_STATED EXERCISE_. Can you write out all the lines word for word, with no pictures?

_SOURCE DATA_.
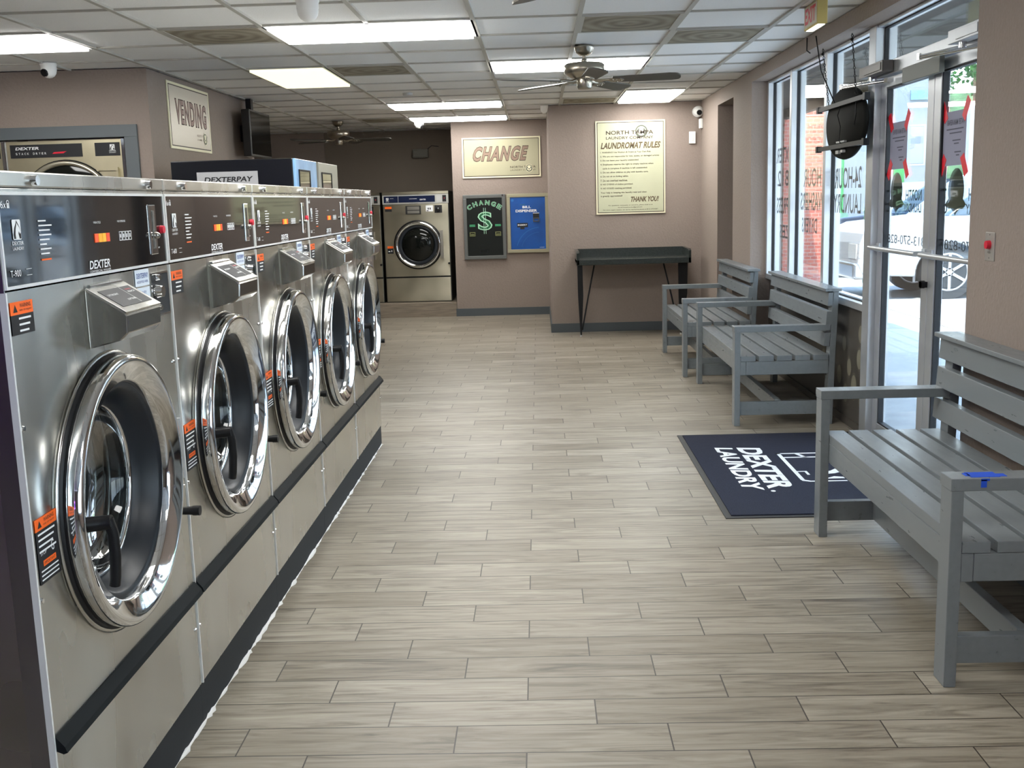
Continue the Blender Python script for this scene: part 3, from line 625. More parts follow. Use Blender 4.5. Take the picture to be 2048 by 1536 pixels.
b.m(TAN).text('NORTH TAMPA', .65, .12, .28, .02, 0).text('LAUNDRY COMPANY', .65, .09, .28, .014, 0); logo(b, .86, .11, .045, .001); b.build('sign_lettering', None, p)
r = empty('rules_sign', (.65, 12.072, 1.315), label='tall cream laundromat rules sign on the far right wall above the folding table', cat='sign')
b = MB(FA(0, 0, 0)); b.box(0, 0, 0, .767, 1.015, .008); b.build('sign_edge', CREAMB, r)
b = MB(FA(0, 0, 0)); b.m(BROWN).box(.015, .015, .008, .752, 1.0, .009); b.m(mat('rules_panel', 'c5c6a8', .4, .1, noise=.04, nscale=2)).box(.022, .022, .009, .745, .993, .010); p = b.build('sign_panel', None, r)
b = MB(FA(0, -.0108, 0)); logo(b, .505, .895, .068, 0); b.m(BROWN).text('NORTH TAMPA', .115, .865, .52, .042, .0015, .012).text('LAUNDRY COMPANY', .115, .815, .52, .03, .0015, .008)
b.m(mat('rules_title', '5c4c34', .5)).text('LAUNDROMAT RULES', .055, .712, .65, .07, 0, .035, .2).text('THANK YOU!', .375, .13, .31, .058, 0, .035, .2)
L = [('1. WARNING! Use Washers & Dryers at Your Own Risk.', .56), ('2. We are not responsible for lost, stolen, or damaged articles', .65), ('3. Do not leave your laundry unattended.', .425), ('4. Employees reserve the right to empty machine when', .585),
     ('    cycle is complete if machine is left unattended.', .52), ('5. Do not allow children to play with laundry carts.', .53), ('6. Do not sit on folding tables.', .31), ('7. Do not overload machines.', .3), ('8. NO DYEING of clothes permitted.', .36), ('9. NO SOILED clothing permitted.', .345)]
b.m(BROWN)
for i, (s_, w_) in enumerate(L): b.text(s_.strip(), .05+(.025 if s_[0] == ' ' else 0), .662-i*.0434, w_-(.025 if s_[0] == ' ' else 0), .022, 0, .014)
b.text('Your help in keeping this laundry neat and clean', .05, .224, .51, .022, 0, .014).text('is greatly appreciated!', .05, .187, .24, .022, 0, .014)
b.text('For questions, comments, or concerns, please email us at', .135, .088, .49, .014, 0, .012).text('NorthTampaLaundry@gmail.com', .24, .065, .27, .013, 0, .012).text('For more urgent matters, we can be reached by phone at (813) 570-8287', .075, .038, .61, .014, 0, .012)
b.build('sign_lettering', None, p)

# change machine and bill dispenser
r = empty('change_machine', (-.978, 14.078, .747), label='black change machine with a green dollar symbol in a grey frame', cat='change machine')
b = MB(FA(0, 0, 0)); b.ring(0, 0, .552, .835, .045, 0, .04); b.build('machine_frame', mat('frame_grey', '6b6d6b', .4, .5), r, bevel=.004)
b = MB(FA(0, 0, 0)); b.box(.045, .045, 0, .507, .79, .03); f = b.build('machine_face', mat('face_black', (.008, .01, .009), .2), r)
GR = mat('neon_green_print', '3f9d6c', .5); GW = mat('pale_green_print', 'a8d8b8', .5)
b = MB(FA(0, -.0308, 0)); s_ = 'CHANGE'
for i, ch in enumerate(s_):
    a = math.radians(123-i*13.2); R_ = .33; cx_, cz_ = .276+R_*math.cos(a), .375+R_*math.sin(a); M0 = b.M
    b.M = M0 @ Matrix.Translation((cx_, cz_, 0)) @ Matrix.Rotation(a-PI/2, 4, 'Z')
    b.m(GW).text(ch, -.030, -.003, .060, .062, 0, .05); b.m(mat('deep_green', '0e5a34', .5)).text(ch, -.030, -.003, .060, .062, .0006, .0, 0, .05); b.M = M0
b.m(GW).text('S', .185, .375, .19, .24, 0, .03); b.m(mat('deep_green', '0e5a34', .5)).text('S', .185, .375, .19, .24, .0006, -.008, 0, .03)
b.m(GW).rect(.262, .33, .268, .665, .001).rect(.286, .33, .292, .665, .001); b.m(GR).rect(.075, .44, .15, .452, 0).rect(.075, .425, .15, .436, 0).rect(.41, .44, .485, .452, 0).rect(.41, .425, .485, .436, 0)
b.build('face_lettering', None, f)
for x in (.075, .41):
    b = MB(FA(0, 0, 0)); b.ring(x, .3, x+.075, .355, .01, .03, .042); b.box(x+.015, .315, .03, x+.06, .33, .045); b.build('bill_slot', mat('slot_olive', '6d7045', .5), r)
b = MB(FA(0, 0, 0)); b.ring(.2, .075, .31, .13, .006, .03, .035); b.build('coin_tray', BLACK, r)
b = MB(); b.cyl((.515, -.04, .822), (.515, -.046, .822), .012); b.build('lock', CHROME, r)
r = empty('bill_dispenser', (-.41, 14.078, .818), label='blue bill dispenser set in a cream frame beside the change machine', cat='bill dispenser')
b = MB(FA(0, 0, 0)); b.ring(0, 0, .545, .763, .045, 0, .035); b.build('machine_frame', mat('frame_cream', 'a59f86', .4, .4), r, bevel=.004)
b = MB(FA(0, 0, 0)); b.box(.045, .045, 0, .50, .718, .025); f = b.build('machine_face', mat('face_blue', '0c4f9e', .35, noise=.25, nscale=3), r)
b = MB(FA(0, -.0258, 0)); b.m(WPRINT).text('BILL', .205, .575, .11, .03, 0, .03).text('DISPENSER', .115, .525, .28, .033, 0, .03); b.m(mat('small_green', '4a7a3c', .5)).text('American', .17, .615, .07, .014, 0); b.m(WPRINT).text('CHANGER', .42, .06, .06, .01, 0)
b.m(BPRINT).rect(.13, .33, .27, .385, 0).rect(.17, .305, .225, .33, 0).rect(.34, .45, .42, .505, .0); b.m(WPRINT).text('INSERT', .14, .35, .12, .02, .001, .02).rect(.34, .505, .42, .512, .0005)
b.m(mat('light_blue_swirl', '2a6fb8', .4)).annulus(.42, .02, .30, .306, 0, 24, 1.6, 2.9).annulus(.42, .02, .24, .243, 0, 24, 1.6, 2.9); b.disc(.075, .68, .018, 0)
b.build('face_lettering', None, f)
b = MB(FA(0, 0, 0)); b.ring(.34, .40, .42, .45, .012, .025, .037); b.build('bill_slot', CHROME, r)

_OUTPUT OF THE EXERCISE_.
Continue the Blender Python script for this scene: part 3, from line 625. More parts follow. Use Blender 4.5. Take the picture to be 2048 by 1536 pixels.
b.m(TAN).text('NORTH TAMPA', .65, .12, .28, .02, 0).text('LAUNDRY COMPANY', .65, .09, .28, .014, 0); logo(b, .86, .11, .045, .001); b.build('sign_lettering', None, p)
r = empty('rules_sign', (.65, 12.072, 1.315), label='tall cream laundromat rules sign on the far right wall above the folding table', cat='sign')
b = MB(FA(0, 0, 0)); b.box(0, 0, 0, .767, 1.015, .008); b.build('sign_edge', CREAMB, r)
b = MB(FA(0, 0, 0)); b.m(BROWN).box(.015, .015, .008, .752, 1.0, .009); b.m(mat('rules_panel', 'c5c6a8', .4, .1, noise=.04, nscale=2)).box(.022, .022, .009, .745, .993, .010); p = b.build('sign_panel', None, r)
b = MB(FA(0, -.0108, 0)); logo(b, .505, .895, .068, 0); b.m(BROWN).text('NORTH TAMPA', .115, .865, .52, .042, .0015, .012).text('LAUNDRY COMPANY', .115, .815, .52, .03, .0015, .008)
b.m(mat('rules_title', '5c4c34', .5)).text('LAUNDROMAT RULES', .055, .712, .65, .07, 0, .035, .2).text('THANK YOU!', .375, .13, .31, .058, 0, .035, .2)
L = [('1. WARNING! Use Washers & Dryers at Your Own Risk.', .56), ('2. We are not responsible for lost, stolen, or damaged articles', .65), ('3. Do not leave your laundry unattended.', .425), ('4. Employees reserve the right to empty machine when', .585),
     ('    cycle is complete if machine is left unattended.', .52), ('5. Do not allow children to play with laundry carts.', .53), ('6. Do not sit on folding tables.', .31), ('7. Do not overload machines.', .3), ('8. NO DYEING of clothes permitted.', .36), ('9. NO SOILED clothing permitted.', .345)]
b.m(BROWN)
for i, (s_, w_) in enumerate(L): b.text(s_.strip(), .05+(.025 if s_[0] == ' ' else 0), .662-i*.0434, w_-(.025 if s_[0] == ' ' else 0), .022, 0, .014)
b.text('Your help in keeping this laundry neat and clean', .05, .224, .51, .022, 0, .014).text('is greatly appreciated!', .05, .187, .24, .022, 0, .014)
b.text('For questions, comments, or concerns, please email us at', .135, .088, .49, .014, 0, .012).text('NorthTampaLaundry@gmail.com', .24, .065, .27, .013, 0, .012).text('For more urgent matters, we can be reached by phone at (813) 570-8287', .075, .038, .61, .014, 0, .012)
b.build('sign_lettering', None, p)

# change machine and bill dispenser
r = empty('change_machine', (-.978, 14.078, .747), label='black change machine with a green dollar symbol in a grey frame', cat='change machine')
b = MB(FA(0, 0, 0)); b.ring(0, 0, .552, .835, .045, 0, .04); b.build('machine_frame', mat('frame_grey', '6b6d6b', .4, .5), r, bevel=.004)
b = MB(FA(0, 0, 0)); b.box(.045, .045, 0, .507, .79, .03); f = b.build('machine_face', mat('face_black', (.008, .01, .009), .2), r)
GR = mat('neon_green_print', '3f9d6c', .5); GW = mat('pale_green_print', 'a8d8b8', .5)
b = MB(FA(0, -.0308, 0)); s_ = 'CHANGE'
for i, ch in enumerate(s_):
    a = math.radians(123-i*13.2); R_ = .33; cx_, cz_ = .276+R_*math.cos(a), .375+R_*math.sin(a); M0 = b.M
    b.M = M0 @ Matrix.Translation((cx_, cz_, 0)) @ Matrix.Rotation(a-PI/2, 4, 'Z')
    b.m(GW).text(ch, -.030, -.003, .060, .062, 0, .05); b.m(mat('deep_green', '0e5a34', .5)).text(ch, -.030, -.003, .060, .062, .0006, .0, 0, .05); b.M = M0
b.m(GW).text('S', .185, .375, .19, .24, 0, .03); b.m(mat('deep_green', '0e5a34', .5)).text('S', .185, .375, .19, .24, .0006, -.008, 0, .03)
b.m(GW).rect(.262, .33, .268, .665, .001).rect(.286, .33, .292, .665, .001); b.m(GR).rect(.075, .44, .15, .452, 0).rect(.075, .425, .15, .436, 0).rect(.41, .44, .485, .452, 0).rect(.41, .425, .485, .436, 0)
b.build('face_lettering', None, f)
for x in (.075, .41):
    b = MB(FA(0, 0, 0)); b.ring(x, .3, x+.075, .355, .01, .03, .042); b.box(x+.015, .315, .03, x+.06, .33, .045); b.build('bill_slot', mat('slot_olive', '6d7045', .5), r)
b = MB(FA(0, 0, 0)); b.ring(.2, .075, .31, .13, .006, .03, .035); b.build('coin_tray', BLACK, r)
b = MB(); b.cyl((.515, -.04, .822), (.515, -.046, .822), .012); b.build('lock', CHROME, r)
r = empty('bill_dispenser', (-.41, 14.078, .818), label='blue bill dispenser set in a cream frame beside the change machine', cat='bill dispenser')
b = MB(FA(0, 0, 0)); b.ring(0, 0, .545, .763, .045, 0, .035); b.build('machine_frame', mat('frame_cream', 'a59f86', .4, .4), r, bevel=.004)
b = MB(FA(0, 0, 0)); b.box(.045, .045, 0, .50, .718, .025); f = b.build('machine_face', mat('face_blue', '0c4f9e', .35, noise=.25, nscale=3), r)
b = MB(FA(0, -.0258, 0)); b.m(WPRINT).text('BILL', .205, .575, .11, .03, 0, .03).text('DISPENSER', .115, .525, .28, .033, 0, .03); b.m(mat('small_green', '4a7a3c', .5)).text('American', .17, .615, .07, .014, 0); b.m(WPRINT).text('CHANGER', .42, .06, .06, .01, 0)
b.m(BPRINT).rect(.13, .33, .27, .385, 0).rect(.17, .305, .225, .33, 0).rect(.34, .45, .42, .505, .0); b.m(WPRINT).text('INSERT', .14, .35, .12, .02, .001, .02).rect(.34, .505, .42, .512, .0005)
b.m(mat('light_blue_swirl', '2a6fb8', .4)).annulus(.42, .02, .30, .306, 0, 24, 1.6, 2.9).annulus(.42, .02, .24, .243, 0, 24, 1.6, 2.9); b.disc(.075, .68, .018, 0)
b.build('face_lettering', None, f)
b = MB(FA(0, 0, 0)); b.ring(.34, .40, .42, .45, .012, .025, .037); b.build('bill_slot', CHROME, r)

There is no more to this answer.